After the decision, Mohamed tweeted the Fed had raised and front-loaded its rate expectations while cutting its growth expectations, which sounds pretty hawkish. He called this “Consistent with a stagflationary baseline, a fatter recession left tail, and a thinner right tail.” Which, uh, yay?
A lot of people think the Fed will have to trigger a recession to stop inflation. Powell said that wasn’t his aim, which sounds kind of dovish. At the same time, the Fed is predicting higher unemployment by the time this nightmare is over. Bloomberg’s editorial board writes that being more aggressive now might mean getting inflation under control sooner, meaning it can be less aggressive later. But figuring out the precise volume, frequency and timing of aggression is dicier than a 70-step basketball shot.

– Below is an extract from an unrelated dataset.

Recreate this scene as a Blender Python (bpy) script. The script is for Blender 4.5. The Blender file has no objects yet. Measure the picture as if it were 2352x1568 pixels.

Because with so many moving parts, it’s not always clear a rate hike at one end of the Rube Goldberg machine will result in lower prices at the other. For example, Conor Sen points out surging mortgage rates could shut down the housing market so abruptly that it turns off builders and hollows out the real-estate-industrial complex. That will mean housing shortages persist, keeping prices high. In conclusion, it’s complicated.